Viking head - Yorkshire Museum, York

Led by Halfdan and Ivar the Boneless, the Viking army attacked on November 1 866.  This date may well have been chosen with care.  It was All Saints Day, an important festival in York when many of the town’s leaders could have been in the cathedral, making a surprise attack even more effective.

It worked.  They took York, although the Northumbrian kings Aelle and Osbert were not captured.

The Viking army spent the winter on the Tyne and had to recapture York in March 867.  This was a more violent clash. The Anglo-Saxon Chronicles recorded that there was ‘an excessive slaughter made of the Northumbrians’. Among those killed were Aelle and Osbert.

After a series of campaigns against other kingdoms, part of the great Viking army returned to Northumbria in 876. According to Anglo Saxon chronicles, Halfdan ‘shared out the lands of the Northumbrians and they proceeded to plough and to support themselves’.

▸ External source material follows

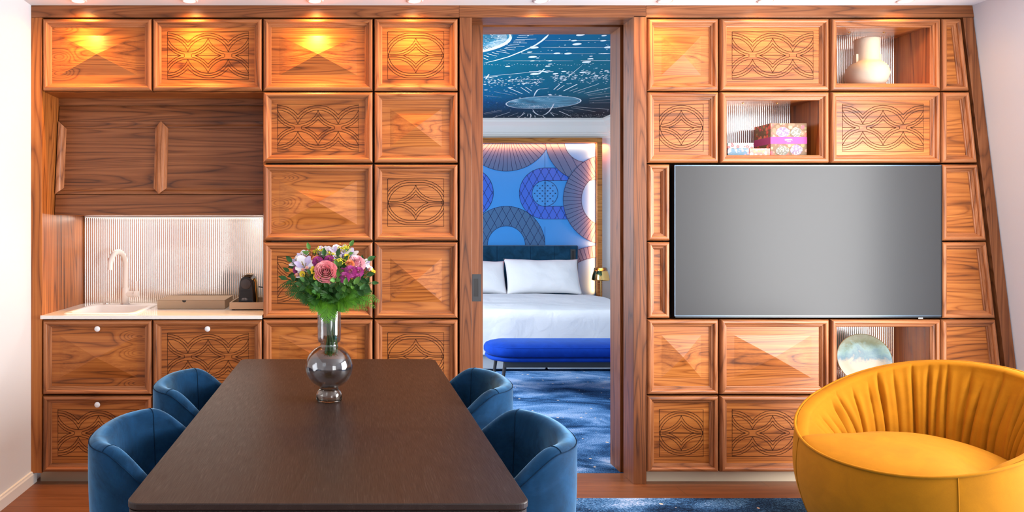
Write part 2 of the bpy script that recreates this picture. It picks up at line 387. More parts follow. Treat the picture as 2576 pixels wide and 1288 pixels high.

Two years later King Alfred of Wessex agreed a truce with Viking king Guthrum which saw England divided into the Anglo-Saxon southern kingdom and the Danelaw.  The Danelaw, under Viking control, included counties north of an imaginary line running from London to Bedford and then up to Chester.  It was England’s first north-south divide.

A history written 150 years later records how the Viking army ‘rebuilt the city of York, cultivated the land around it, and remained there’.

Eoforwic had become Jorvik, and was soon transformed into the capital of a kingdom of the same name, roughly corresponding to Yorkshire today.